== Short problem ==
Reproduce exactly and only the lines running from the one with "Write part 4" through the one with "tag(leaf_mesh(s_, .008).build('fallen_leaf' if", both end lines included.

== Supplied data ==
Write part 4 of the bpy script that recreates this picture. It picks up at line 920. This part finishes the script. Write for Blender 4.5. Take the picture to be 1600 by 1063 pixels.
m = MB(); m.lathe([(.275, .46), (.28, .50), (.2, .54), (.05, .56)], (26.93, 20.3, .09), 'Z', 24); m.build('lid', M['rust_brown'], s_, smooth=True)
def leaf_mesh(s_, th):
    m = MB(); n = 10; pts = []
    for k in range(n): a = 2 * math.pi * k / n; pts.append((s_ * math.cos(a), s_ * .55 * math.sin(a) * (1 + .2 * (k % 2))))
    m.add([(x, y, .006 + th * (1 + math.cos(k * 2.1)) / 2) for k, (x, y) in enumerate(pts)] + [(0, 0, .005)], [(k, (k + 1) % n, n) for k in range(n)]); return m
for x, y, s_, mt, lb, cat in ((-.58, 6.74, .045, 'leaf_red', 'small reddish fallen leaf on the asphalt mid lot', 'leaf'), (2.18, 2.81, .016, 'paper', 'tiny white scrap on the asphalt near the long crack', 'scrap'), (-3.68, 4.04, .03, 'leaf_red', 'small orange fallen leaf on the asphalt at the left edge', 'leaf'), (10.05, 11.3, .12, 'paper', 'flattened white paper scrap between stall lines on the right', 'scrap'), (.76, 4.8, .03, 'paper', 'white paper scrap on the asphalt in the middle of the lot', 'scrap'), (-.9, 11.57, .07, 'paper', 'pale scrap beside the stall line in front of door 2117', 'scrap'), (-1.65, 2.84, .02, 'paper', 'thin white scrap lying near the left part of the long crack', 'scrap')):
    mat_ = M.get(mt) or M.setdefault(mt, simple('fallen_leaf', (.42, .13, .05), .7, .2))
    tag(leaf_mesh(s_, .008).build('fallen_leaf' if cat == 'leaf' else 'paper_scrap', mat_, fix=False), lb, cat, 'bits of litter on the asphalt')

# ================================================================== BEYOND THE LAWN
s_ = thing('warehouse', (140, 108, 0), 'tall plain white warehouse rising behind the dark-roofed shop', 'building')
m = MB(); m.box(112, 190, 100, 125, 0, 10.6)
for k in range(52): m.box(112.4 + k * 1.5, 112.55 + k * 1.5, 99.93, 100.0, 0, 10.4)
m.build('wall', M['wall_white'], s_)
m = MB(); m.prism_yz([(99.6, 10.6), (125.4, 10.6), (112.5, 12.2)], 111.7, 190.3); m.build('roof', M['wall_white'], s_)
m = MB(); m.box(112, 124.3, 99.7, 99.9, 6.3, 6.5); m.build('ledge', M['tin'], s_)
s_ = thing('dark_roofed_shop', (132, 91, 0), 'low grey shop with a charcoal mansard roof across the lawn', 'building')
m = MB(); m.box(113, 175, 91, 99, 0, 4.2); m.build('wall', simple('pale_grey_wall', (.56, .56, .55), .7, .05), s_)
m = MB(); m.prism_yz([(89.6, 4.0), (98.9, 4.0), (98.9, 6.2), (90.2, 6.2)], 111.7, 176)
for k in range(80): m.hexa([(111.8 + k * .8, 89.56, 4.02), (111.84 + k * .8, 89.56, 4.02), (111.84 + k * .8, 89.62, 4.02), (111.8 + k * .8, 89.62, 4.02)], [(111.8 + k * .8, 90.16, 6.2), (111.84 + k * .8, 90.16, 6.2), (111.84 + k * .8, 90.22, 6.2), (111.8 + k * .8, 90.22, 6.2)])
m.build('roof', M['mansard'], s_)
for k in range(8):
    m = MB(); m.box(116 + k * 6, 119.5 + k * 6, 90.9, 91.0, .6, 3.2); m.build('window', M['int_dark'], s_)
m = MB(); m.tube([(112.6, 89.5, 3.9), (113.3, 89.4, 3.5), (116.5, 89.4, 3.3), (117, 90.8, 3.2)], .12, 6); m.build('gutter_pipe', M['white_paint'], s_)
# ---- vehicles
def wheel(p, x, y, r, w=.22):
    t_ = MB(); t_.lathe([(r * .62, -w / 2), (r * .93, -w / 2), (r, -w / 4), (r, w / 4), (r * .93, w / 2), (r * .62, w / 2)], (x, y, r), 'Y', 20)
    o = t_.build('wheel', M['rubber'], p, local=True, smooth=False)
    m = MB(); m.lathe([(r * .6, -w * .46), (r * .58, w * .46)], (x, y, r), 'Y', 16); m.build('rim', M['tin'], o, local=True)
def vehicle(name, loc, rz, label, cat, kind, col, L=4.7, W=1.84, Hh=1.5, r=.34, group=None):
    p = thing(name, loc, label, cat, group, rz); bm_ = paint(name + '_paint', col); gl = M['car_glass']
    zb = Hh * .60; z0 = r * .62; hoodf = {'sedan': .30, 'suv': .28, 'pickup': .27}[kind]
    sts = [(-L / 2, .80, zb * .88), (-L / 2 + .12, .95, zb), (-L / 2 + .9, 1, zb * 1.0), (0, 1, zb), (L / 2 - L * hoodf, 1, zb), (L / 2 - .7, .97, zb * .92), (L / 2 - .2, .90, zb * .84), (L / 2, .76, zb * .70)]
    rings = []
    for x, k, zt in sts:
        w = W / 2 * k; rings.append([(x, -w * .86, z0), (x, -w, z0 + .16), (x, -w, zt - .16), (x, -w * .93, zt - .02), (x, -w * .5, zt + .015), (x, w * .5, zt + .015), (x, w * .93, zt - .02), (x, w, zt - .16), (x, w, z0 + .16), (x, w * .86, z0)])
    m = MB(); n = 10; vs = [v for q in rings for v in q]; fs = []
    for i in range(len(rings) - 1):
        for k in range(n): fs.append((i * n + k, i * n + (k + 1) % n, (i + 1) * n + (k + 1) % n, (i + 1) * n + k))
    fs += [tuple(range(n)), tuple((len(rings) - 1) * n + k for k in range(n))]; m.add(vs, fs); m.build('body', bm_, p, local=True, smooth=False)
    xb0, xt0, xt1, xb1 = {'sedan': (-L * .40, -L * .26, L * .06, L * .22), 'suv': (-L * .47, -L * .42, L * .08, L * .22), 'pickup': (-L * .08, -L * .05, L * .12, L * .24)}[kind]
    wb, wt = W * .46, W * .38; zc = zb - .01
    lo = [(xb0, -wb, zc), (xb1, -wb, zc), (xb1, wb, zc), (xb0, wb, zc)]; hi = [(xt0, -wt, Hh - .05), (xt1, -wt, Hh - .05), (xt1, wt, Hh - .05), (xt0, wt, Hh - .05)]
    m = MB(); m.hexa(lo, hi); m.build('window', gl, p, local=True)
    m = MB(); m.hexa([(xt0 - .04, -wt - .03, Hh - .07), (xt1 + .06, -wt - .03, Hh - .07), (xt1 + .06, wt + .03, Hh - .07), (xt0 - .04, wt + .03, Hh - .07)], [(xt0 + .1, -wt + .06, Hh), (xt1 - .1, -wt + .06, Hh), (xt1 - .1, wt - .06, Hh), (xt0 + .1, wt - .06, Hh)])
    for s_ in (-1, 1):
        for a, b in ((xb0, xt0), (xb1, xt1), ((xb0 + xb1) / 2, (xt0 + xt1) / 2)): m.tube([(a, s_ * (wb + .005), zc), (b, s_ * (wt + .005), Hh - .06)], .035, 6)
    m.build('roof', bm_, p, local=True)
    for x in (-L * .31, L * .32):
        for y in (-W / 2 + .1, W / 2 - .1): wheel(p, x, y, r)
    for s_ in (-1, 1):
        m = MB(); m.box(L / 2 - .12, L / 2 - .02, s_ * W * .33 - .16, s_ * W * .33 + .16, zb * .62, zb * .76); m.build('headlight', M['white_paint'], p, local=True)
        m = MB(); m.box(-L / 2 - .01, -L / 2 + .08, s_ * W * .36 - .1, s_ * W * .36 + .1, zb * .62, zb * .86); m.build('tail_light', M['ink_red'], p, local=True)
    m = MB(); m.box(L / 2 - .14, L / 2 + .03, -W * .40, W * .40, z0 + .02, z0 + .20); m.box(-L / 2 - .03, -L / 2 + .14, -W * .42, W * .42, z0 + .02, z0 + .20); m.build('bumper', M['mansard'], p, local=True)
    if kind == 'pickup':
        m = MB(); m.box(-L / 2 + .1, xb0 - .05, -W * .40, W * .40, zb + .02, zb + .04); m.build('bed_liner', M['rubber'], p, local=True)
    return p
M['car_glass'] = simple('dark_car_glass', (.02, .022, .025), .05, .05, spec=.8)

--

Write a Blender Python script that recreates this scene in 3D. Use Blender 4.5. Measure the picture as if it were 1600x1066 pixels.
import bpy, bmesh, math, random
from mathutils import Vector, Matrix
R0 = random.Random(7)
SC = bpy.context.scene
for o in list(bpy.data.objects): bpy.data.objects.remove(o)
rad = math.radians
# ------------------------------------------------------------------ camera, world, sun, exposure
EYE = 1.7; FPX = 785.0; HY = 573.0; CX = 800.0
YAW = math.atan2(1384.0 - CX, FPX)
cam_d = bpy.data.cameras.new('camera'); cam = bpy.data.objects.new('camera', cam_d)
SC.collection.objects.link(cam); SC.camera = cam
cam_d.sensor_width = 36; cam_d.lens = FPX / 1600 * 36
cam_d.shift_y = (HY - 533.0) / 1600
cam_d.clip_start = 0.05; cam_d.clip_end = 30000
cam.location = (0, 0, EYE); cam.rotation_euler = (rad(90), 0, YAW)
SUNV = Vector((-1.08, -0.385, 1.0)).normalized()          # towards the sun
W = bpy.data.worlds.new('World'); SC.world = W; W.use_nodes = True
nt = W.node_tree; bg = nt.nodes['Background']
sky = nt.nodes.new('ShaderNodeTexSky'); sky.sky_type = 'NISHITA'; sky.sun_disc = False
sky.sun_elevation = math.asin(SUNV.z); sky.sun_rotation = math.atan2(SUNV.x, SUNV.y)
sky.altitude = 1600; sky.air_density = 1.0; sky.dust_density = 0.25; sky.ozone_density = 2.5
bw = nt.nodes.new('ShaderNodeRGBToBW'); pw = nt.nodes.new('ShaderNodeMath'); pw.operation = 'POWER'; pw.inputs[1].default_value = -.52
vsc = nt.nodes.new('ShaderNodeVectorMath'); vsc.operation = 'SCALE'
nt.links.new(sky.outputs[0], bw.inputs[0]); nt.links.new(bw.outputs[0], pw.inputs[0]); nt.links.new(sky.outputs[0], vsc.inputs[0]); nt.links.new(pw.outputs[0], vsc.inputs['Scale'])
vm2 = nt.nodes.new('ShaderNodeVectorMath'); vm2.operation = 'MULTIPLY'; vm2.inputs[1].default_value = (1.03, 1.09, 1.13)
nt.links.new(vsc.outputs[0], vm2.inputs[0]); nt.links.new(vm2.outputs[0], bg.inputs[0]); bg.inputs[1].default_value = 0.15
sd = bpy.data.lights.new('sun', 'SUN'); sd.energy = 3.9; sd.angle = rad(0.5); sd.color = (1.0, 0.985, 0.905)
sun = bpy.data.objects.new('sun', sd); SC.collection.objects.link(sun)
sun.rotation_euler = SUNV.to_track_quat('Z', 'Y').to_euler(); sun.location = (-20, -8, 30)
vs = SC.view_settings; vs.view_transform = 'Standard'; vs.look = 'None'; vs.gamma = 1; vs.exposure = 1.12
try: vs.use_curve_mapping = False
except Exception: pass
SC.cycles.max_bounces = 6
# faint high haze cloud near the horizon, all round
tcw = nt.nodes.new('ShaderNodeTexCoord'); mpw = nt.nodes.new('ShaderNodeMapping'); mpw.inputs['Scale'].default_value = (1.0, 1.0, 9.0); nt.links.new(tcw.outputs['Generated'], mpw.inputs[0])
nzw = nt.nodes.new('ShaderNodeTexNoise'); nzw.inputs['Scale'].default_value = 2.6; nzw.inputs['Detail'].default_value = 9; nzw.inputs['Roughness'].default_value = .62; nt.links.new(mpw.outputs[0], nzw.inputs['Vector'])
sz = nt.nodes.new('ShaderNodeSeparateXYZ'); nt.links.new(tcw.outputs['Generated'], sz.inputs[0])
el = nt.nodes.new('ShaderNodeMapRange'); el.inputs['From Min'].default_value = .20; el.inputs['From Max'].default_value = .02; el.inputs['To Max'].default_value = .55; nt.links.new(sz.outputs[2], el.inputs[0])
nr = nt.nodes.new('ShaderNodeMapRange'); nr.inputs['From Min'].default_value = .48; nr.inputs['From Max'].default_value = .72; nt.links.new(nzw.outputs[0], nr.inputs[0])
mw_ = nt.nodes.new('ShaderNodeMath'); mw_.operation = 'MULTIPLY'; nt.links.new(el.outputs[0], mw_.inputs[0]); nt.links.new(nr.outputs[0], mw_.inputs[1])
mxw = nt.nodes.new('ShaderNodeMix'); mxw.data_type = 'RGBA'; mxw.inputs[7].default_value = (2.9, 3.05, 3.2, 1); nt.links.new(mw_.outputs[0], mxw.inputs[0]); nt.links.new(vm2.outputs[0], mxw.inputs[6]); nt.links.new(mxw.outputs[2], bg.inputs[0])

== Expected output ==
Write part 4 of the bpy script that recreates this picture. It picks up at line 920. This part finishes the script. Write for Blender 4.5. Take the picture to be 1600 by 1063 pixels.
m = MB(); m.lathe([(.275, .46), (.28, .50), (.2, .54), (.05, .56)], (26.93, 20.3, .09), 'Z', 24); m.build('lid', M['rust_brown'], s_, smooth=True)
def leaf_mesh(s_, th):
    m = MB(); n = 10; pts = []
    for k in range(n): a = 2 * math.pi * k / n; pts.append((s_ * math.cos(a), s_ * .55 * math.sin(a) * (1 + .2 * (k % 2))))
    m.add([(x, y, .006 + th * (1 + math.cos(k * 2.1)) / 2) for k, (x, y) in enumerate(pts)] + [(0, 0, .005)], [(k, (k + 1) % n, n) for k in range(n)]); return m
for x, y, s_, mt, lb, cat in ((-.58, 6.74, .045, 'leaf_red', 'small reddish fallen leaf on the asphalt mid lot', 'leaf'), (2.18, 2.81, .016, 'paper', 'tiny white scrap on the asphalt near the long crack', 'scrap'), (-3.68, 4.04, .03, 'leaf_red', 'small orange fallen leaf on the asphalt at the left edge', 'leaf'), (10.05, 11.3, .12, 'paper', 'flattened white paper scrap between stall lines on the right', 'scrap'), (.76, 4.8, .03, 'paper', 'white paper scrap on the asphalt in the middle of the lot', 'scrap'), (-.9, 11.57, .07, 'paper', 'pale scrap beside the stall line in front of door 2117', 'scrap'), (-1.65, 2.84, .02, 'paper', 'thin white scrap lying near the left part of the long crack', 'scrap')):
    mat_ = M.get(mt) or M.setdefault(mt, simple('fallen_leaf', (.42, .13, .05), .7, .2))
    tag(leaf_mesh(s_, .008).build('fallen_leaf' if cat == 'leaf' else 'paper_scrap', mat_, fix=False), lb, cat, 'bits of litter on the asphalt')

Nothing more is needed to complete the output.